In April, the committee told developers they needed more information about parking, traffic flow and transplanting the plethora of small business owners within the Iron Triangle.

The Queens Development Group and Deputy Mayor Robert Steel returned with pages of new promises, including a pledge to provide ongoing environmental remediation of all 23 acres of Willets Point land the city is acquiring from the current occupants.

The pair of letters also detailed commitments to conduct and fund traffic mitigation measures, build a 1,000-seat K-8 public school and give $1.87 million to the Willets Point Infrastructure and Traffic Mitigation Fund.

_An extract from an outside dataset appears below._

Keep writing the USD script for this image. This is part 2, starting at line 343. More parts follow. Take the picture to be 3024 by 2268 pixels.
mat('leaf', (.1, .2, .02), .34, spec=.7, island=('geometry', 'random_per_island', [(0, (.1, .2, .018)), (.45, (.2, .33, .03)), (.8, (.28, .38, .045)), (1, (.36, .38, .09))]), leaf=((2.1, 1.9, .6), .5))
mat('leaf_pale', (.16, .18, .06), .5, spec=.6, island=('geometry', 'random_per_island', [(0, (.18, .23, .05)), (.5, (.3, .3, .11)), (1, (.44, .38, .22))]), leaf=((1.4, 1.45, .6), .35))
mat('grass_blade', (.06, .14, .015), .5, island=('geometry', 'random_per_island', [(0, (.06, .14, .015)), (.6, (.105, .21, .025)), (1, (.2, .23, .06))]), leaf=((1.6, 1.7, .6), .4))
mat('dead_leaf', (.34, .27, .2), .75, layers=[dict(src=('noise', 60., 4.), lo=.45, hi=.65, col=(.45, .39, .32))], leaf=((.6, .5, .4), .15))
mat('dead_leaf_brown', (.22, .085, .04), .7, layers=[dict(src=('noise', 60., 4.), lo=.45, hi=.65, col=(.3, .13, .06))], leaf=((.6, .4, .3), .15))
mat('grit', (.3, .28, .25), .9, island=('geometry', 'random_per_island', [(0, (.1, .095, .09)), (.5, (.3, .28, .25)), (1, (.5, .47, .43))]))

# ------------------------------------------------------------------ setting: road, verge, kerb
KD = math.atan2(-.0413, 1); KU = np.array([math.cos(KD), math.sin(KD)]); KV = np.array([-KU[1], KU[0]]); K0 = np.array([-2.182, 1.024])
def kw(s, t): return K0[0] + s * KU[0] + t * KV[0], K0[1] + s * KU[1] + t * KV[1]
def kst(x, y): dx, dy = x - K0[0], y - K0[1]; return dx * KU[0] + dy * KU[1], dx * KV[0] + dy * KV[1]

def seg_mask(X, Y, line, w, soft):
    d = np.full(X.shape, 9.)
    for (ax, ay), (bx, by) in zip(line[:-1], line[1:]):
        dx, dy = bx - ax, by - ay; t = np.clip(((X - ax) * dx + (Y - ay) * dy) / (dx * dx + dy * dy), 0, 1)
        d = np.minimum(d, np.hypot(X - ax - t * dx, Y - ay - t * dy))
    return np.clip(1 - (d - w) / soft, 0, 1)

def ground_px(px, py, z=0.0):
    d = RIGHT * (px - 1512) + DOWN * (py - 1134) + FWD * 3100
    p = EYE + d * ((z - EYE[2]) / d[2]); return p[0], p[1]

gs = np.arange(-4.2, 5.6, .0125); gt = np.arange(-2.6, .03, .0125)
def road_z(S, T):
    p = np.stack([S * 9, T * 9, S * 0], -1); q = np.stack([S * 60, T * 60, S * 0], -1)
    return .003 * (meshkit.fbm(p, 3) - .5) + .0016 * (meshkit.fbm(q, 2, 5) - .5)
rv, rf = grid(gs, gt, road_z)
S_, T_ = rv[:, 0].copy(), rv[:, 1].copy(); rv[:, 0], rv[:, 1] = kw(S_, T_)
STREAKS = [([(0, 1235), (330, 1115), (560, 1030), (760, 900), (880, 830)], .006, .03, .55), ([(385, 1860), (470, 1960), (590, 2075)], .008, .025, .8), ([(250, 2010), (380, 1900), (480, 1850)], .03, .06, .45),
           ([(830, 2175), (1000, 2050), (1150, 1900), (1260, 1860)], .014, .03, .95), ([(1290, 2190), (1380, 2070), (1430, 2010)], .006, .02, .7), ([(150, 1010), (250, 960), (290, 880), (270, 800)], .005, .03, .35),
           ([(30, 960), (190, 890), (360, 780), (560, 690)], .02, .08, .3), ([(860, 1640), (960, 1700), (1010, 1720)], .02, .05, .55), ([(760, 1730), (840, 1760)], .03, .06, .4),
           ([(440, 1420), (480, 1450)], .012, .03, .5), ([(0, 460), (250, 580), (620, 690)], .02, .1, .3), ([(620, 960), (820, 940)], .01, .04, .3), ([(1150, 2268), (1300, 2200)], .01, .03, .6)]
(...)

Developers also agreed to put $100,000 into the fund for every quarterly meeting with CB 7 that they miss.

“There was just a lot more that was brought into language in both these letters,” said Chuck Apelian, CB 7’s first vice chair and head of the land use committee. “That’s why I’m supporting this, and I think we’ve come a long way.”

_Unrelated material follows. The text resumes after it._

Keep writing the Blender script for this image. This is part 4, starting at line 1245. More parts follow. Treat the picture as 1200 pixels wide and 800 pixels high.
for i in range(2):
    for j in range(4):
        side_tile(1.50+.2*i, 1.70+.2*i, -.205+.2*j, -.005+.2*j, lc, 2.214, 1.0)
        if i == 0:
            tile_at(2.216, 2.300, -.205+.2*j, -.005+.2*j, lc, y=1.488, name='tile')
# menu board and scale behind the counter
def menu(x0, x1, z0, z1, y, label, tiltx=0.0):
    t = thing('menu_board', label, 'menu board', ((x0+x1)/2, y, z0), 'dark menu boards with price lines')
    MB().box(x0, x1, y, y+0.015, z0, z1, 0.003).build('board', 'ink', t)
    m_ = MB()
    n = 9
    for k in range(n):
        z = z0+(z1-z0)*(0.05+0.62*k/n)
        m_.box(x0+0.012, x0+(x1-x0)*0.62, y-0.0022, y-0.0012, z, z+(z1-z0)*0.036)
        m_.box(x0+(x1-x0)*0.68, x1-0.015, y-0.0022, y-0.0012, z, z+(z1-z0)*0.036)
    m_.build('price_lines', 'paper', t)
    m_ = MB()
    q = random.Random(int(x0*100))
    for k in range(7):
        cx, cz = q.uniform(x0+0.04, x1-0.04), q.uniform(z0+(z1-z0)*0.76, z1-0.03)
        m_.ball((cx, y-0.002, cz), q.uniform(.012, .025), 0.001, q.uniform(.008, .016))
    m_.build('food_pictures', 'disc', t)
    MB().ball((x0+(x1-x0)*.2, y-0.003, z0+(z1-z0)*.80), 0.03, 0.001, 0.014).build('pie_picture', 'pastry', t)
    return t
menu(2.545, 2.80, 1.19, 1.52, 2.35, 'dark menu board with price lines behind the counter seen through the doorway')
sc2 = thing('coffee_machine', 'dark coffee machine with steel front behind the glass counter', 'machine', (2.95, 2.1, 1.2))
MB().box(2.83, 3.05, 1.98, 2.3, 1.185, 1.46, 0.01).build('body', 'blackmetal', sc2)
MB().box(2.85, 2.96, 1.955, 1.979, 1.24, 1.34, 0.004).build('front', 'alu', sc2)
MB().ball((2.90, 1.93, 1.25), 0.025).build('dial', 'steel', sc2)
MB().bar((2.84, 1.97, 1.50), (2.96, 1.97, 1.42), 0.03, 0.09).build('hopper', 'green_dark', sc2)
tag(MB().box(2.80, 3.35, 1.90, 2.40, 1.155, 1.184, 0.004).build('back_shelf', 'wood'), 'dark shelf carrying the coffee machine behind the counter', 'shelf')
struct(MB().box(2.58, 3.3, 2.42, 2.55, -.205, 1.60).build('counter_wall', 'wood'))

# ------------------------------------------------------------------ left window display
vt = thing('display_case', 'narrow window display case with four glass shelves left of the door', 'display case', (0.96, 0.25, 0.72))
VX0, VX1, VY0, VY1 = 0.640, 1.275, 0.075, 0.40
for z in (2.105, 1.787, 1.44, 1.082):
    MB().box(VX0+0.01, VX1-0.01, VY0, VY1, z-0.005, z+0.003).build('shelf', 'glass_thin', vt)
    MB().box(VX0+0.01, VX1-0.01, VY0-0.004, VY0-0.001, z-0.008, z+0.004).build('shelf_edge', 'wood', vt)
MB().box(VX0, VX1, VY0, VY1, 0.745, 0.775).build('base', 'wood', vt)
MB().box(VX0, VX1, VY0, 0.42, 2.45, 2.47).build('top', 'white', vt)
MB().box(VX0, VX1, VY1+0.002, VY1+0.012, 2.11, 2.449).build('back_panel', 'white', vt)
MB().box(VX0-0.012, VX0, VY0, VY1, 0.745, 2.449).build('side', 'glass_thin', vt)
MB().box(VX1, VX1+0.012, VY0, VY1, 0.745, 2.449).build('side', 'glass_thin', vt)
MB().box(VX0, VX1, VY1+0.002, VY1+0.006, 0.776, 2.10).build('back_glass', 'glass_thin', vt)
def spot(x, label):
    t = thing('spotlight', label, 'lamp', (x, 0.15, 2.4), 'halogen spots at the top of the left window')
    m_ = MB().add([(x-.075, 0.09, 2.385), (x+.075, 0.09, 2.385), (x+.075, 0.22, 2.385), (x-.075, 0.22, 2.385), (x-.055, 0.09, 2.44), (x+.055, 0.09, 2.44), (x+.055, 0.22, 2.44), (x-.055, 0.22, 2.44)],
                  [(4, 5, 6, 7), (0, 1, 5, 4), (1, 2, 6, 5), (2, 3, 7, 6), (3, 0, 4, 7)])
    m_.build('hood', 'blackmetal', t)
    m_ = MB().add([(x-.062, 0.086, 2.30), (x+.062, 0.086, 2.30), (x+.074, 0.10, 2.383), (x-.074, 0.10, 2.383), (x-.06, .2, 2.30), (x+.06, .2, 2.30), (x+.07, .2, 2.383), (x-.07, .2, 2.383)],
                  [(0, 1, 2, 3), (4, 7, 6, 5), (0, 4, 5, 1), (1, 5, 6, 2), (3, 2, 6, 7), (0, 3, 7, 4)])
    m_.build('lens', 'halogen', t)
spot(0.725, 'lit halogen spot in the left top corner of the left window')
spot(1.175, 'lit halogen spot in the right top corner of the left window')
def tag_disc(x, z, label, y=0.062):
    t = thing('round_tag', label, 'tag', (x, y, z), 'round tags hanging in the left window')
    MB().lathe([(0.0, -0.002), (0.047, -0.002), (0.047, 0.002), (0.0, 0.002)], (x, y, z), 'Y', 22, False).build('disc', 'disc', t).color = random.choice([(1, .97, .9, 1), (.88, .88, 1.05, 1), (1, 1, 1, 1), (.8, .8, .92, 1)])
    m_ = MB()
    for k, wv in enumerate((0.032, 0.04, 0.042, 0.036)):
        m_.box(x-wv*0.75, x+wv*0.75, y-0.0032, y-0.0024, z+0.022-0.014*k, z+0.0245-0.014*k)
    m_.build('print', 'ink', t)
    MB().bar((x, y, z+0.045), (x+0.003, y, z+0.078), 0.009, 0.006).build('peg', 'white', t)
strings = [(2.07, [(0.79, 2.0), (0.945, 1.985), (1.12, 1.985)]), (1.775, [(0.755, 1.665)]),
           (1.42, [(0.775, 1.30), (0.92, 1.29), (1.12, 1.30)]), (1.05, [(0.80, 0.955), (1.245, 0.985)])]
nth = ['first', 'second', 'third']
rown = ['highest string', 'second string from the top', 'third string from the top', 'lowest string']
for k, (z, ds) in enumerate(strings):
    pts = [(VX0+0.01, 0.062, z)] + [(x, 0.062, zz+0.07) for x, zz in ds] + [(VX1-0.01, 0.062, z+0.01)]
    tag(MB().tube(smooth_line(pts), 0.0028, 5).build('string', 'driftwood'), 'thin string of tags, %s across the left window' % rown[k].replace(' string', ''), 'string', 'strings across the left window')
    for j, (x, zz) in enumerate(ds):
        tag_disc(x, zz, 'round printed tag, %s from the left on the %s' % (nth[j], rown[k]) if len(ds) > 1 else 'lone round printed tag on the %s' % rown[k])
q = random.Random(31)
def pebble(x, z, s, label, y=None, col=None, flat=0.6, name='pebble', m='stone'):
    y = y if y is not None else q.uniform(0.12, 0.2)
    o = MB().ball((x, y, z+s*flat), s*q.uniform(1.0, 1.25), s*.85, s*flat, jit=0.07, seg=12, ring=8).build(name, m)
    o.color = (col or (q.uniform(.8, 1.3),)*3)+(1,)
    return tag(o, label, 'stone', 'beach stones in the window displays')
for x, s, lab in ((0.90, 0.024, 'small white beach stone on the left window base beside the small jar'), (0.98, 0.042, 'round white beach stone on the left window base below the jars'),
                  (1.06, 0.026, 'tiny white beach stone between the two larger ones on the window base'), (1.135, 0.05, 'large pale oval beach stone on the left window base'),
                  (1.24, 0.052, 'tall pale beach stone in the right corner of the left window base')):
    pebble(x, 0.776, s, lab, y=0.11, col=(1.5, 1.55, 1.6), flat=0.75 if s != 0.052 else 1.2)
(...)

The recommendation now goes to Borough President Helen Marshall, the Department of City Planning and then the City Council.

Ethan Goodman, a lawyer representing the developer, said there would not be another chance to clean up the long-neglected property.

“A vote against this plan is a vote against cleaning Willets Point,” he said. “We’re talking about 100 years of contamination. This is a once-in-a-lifetime opportunity.”

The Queens Development Group said in a statement the approval brings them “one step closer” to transforming the area into “a vibrant new neighborhood.”

However, dozens of local residents, including current Willets Point landowners, pleaded with the board to vote against the permit.

“We have jobs over there,” said Marco Neira, president of the Willets Point Defense Committee. “I don’t know why you’d want to approve the project and kill all those businesses. We are workers over there.”

Joseph Ardizzone, the only person who lives in Willets Point, said democracy died with the board’s green light.

“Anyone that votes yes to taking my property denies me the right to be an American citizen,” Ardizzone said. “God bless America? I don’t think so anymore.”